## Material for the task
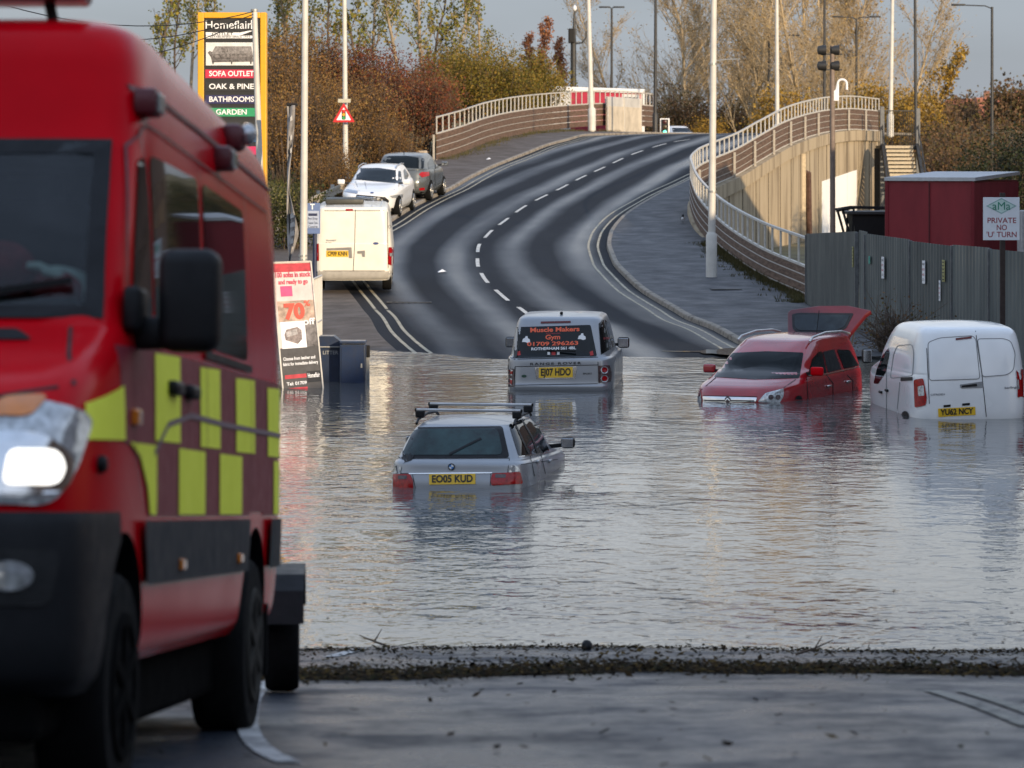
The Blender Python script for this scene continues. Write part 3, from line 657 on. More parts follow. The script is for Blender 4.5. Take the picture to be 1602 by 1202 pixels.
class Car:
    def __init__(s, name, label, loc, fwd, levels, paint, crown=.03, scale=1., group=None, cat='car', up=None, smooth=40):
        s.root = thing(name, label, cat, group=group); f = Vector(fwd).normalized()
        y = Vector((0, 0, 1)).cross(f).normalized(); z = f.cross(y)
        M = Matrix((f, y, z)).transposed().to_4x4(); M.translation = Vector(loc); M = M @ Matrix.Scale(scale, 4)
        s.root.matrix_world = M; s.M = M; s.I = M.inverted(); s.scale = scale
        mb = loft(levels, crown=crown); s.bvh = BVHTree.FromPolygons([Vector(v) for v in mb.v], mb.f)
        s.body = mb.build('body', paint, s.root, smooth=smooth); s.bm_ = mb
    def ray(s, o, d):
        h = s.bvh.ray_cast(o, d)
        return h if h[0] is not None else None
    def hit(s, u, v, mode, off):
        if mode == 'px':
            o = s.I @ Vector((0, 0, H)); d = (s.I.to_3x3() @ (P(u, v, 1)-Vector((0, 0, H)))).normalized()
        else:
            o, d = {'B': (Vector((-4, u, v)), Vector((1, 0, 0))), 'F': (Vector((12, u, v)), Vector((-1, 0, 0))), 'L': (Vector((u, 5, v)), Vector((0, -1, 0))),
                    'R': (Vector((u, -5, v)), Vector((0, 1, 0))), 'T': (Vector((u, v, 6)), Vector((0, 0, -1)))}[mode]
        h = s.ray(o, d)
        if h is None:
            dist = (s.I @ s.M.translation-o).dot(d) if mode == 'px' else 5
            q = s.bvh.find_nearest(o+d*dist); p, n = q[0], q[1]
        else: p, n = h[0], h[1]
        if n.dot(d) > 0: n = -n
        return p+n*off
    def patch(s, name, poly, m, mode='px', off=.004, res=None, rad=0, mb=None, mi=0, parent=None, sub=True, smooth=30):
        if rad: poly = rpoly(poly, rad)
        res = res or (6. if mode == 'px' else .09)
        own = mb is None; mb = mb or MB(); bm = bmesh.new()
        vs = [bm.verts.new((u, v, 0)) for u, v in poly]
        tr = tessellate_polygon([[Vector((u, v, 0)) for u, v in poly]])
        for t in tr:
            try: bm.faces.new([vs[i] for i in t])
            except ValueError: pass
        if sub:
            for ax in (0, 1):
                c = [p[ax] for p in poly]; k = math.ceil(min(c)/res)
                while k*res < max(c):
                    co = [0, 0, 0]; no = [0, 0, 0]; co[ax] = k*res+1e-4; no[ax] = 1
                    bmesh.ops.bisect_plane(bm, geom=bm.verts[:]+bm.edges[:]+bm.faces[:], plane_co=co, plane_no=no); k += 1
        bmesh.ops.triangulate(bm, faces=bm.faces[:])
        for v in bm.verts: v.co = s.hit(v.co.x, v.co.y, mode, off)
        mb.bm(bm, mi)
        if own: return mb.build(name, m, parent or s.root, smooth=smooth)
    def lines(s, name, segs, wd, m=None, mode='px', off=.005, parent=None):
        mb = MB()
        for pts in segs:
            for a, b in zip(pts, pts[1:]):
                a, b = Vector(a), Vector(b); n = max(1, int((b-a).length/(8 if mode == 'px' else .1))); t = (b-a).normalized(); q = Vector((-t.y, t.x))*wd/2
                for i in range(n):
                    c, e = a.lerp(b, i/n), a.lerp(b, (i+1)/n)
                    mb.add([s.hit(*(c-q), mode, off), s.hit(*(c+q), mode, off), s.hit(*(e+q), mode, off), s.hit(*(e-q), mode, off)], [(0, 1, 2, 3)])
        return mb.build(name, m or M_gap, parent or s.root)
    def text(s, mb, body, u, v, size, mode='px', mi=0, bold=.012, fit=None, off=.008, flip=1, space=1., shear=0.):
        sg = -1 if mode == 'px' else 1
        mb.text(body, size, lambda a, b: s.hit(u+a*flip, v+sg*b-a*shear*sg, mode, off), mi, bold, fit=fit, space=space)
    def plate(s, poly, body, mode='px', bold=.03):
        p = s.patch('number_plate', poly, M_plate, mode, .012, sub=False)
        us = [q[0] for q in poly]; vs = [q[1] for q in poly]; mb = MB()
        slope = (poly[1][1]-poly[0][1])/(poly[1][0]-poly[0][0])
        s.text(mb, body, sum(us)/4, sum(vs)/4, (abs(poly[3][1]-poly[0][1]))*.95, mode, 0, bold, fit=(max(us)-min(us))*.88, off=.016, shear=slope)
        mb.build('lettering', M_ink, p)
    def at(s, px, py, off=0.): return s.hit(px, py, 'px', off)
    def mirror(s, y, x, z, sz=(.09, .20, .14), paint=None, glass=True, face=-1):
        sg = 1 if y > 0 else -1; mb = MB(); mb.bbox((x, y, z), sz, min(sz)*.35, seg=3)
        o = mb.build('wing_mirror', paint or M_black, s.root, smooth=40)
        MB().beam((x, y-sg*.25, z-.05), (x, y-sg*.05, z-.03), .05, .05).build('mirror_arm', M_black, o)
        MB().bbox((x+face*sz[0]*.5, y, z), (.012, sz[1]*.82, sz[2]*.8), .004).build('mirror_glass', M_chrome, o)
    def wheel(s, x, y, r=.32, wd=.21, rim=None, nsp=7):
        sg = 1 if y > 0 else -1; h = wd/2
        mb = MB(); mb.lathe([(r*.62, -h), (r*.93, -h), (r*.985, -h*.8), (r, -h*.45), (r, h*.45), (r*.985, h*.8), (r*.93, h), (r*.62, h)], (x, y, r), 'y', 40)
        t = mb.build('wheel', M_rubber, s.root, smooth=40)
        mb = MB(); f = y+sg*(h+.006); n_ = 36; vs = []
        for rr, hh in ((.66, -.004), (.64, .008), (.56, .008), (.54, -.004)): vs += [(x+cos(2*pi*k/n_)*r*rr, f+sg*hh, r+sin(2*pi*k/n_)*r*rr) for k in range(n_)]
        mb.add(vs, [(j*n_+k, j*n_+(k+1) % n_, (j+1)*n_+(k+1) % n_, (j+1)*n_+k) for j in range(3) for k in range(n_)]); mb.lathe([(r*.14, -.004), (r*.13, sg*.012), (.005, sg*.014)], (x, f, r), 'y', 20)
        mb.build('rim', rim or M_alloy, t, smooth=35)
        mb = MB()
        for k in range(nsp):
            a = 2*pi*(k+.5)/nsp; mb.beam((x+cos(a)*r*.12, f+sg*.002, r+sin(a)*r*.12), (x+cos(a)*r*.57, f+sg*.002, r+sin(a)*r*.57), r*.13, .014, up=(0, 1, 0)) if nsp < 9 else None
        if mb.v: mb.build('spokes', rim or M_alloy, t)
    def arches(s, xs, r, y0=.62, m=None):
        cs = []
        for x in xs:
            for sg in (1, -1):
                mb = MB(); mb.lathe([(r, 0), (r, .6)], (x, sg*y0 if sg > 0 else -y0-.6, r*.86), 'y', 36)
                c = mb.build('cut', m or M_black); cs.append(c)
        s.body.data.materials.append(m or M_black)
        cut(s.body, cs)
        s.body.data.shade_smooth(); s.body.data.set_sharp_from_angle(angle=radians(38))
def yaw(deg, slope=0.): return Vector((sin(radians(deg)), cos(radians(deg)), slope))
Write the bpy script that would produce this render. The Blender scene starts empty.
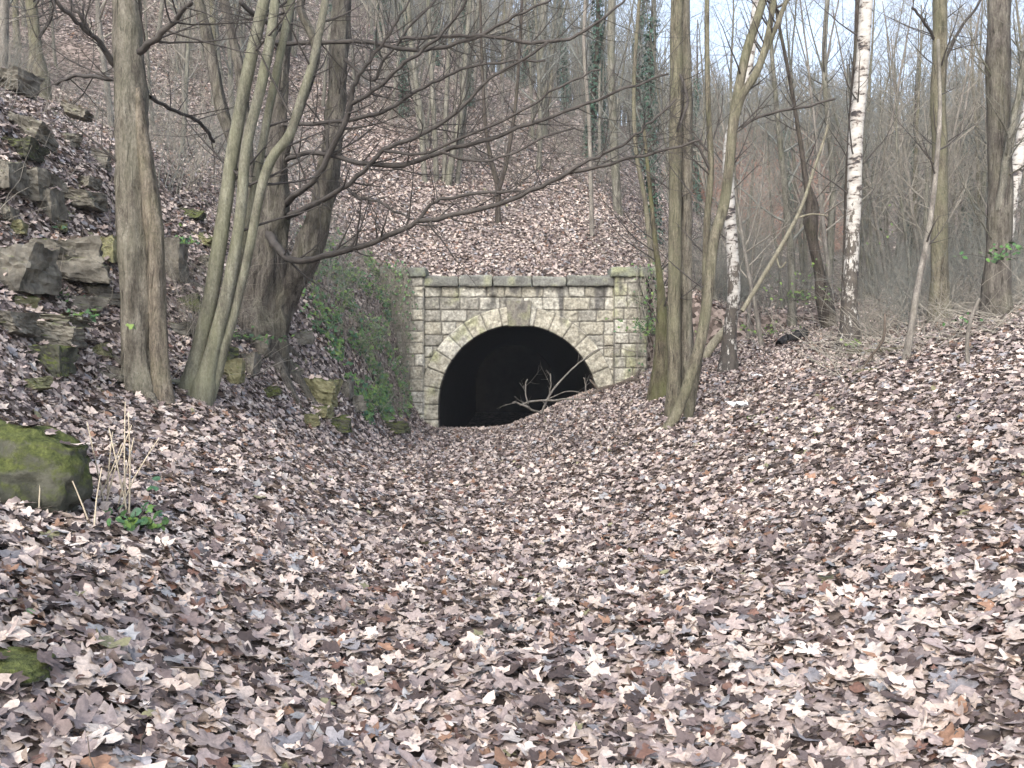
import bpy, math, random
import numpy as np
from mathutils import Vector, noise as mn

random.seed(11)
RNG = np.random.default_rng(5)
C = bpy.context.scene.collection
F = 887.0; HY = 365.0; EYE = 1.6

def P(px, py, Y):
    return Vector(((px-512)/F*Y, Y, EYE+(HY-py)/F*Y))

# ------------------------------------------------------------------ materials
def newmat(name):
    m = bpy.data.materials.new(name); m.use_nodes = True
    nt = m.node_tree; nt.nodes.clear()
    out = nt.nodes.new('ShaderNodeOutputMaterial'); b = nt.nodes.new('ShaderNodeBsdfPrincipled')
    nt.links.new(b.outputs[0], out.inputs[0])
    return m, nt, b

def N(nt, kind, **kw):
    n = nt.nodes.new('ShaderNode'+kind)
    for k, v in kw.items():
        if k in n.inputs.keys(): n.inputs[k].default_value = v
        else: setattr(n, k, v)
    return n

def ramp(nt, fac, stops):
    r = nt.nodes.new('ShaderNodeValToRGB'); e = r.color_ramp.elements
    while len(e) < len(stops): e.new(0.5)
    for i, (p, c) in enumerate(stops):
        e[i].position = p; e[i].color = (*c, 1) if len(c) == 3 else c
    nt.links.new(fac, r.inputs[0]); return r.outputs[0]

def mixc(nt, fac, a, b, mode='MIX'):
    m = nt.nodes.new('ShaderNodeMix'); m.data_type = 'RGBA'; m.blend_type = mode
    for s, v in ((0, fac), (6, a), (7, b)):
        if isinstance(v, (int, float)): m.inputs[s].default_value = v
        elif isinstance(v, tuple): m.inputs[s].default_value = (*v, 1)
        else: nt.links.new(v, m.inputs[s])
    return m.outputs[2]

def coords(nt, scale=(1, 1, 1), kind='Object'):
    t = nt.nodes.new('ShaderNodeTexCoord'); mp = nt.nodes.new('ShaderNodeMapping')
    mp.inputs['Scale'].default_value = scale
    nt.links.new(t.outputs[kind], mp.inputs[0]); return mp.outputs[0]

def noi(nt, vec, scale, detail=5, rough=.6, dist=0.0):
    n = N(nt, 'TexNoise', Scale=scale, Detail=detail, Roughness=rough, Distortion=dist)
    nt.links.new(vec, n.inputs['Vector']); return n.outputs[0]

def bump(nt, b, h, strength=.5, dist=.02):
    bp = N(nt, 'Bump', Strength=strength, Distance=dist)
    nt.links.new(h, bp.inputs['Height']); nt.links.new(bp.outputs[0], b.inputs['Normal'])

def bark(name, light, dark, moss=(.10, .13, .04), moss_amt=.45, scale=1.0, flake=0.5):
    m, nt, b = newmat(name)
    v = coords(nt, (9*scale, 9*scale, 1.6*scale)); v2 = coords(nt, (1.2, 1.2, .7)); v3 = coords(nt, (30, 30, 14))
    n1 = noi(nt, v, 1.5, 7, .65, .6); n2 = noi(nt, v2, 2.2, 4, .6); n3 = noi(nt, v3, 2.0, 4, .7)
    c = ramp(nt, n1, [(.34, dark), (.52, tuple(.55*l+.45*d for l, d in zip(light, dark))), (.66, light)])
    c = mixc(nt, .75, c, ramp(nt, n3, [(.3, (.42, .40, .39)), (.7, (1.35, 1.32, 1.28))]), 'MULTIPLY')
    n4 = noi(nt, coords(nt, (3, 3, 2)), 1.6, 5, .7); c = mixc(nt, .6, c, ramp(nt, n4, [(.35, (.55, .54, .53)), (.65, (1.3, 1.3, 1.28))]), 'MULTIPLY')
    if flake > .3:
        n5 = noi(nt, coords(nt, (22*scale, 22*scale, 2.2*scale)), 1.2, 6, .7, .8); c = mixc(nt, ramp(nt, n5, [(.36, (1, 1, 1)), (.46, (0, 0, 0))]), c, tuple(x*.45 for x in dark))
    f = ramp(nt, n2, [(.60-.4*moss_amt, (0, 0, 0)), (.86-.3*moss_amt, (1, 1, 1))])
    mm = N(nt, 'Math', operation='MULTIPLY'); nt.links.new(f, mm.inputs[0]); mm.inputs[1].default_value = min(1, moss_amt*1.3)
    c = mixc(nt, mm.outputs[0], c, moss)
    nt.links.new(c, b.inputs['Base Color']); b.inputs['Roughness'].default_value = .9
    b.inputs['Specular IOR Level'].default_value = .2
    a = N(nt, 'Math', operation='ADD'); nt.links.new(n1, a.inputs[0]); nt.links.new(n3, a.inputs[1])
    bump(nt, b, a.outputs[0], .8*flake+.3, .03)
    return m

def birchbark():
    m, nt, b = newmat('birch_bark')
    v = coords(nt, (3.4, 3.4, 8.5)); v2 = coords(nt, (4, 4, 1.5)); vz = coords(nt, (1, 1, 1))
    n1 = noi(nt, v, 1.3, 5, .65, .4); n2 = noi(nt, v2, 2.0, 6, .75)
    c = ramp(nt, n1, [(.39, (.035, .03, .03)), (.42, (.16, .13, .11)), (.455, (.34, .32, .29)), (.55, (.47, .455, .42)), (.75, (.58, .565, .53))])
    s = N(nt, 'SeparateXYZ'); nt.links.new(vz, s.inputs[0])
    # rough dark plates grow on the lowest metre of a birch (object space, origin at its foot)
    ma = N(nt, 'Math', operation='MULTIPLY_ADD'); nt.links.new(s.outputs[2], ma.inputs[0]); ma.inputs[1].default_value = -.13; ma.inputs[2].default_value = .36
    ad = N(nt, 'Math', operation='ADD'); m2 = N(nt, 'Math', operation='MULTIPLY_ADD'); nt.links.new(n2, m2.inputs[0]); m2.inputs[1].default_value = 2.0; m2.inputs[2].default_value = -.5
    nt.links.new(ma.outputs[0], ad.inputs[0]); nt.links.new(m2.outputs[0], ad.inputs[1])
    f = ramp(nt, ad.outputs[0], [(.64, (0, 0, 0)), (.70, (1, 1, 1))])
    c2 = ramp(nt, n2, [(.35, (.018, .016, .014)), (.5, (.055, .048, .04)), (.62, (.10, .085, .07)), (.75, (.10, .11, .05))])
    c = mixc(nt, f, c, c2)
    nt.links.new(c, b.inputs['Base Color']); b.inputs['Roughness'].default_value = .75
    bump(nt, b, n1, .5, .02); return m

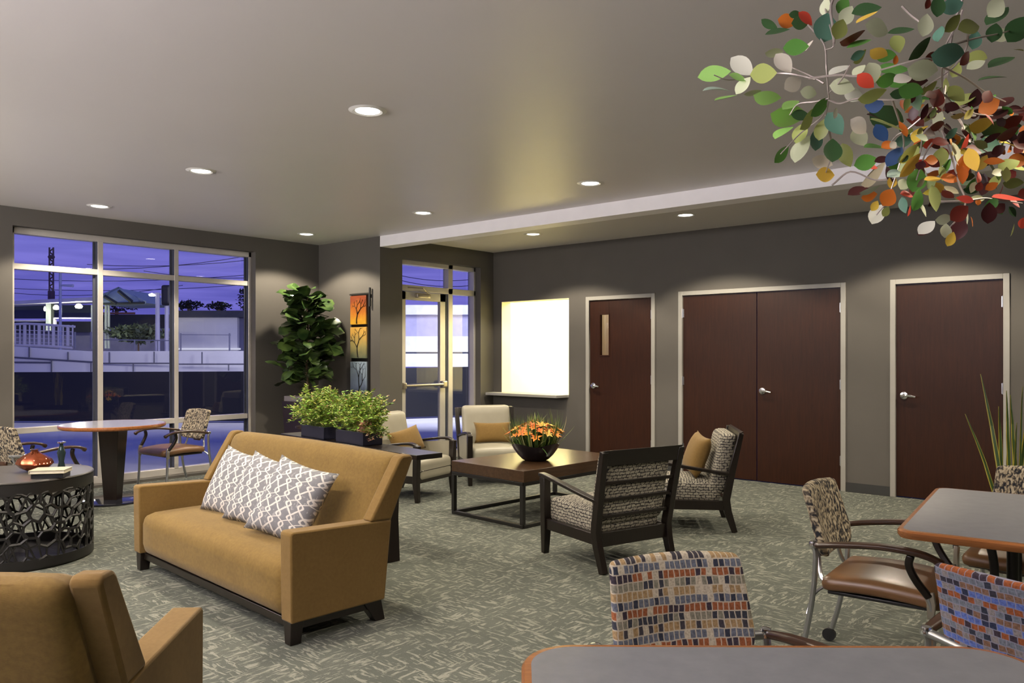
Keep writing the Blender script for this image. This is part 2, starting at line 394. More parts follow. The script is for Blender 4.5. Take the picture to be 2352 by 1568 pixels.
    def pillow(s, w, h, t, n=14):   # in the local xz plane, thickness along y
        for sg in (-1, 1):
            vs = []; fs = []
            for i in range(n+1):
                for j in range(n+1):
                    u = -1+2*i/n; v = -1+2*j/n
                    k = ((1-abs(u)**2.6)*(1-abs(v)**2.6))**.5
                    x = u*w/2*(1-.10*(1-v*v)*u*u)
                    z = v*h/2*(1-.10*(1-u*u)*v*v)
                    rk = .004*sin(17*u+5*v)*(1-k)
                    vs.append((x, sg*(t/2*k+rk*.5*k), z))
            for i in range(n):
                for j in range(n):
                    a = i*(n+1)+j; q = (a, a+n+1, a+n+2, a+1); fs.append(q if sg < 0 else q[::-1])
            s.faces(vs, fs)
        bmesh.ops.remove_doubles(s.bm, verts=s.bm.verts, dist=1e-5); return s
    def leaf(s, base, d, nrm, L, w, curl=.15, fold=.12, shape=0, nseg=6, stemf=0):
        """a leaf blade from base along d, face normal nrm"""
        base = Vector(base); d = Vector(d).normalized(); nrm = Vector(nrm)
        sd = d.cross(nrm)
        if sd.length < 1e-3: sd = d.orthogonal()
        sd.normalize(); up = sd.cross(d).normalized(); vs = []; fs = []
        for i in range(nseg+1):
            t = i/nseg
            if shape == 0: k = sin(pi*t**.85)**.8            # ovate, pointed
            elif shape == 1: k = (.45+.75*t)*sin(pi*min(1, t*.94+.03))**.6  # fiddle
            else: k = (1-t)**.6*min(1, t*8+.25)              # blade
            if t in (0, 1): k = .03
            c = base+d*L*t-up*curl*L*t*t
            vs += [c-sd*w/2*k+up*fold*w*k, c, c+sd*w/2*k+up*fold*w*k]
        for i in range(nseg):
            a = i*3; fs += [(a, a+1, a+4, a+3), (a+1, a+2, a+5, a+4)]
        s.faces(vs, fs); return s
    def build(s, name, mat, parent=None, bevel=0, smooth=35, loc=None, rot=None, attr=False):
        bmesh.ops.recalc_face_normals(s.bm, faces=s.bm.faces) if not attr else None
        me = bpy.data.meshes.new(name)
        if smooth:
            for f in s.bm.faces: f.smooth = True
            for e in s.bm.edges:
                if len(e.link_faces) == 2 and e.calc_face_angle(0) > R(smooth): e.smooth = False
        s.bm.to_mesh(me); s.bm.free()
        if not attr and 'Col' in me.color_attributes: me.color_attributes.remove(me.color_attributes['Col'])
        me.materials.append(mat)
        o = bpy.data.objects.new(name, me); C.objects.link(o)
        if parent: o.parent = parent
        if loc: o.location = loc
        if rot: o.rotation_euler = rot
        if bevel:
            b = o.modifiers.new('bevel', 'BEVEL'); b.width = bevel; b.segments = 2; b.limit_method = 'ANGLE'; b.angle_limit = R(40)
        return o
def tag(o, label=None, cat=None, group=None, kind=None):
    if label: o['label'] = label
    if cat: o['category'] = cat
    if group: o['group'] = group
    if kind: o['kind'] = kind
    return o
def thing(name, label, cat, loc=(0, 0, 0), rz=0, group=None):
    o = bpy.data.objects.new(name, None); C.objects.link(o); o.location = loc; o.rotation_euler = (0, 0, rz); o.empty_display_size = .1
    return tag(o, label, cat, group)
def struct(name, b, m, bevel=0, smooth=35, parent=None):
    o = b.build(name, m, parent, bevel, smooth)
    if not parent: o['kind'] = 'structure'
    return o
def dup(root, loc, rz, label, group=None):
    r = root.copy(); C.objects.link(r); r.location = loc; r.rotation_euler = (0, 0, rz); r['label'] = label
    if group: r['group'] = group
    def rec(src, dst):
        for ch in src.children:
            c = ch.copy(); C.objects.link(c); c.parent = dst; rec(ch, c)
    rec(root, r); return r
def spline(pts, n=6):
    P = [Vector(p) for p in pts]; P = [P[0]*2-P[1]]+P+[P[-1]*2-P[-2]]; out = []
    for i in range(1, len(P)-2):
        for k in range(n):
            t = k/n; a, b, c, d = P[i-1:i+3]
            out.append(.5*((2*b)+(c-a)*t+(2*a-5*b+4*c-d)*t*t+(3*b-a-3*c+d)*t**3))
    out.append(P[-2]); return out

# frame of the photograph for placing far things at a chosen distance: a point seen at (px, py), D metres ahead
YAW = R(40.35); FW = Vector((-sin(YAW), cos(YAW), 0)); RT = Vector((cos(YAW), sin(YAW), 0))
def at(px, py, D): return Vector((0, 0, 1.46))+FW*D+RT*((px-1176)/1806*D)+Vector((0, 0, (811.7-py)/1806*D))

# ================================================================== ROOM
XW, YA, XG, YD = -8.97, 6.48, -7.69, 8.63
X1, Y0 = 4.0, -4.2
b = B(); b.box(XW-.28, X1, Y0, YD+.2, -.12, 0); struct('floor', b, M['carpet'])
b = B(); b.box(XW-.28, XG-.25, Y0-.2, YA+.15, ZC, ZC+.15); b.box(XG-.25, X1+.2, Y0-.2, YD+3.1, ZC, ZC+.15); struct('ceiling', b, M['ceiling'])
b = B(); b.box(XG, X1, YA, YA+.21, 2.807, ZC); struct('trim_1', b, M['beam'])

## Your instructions
For the material, find the number of lines holding the word "picture" and give that figure and nothing more.

## Solution
2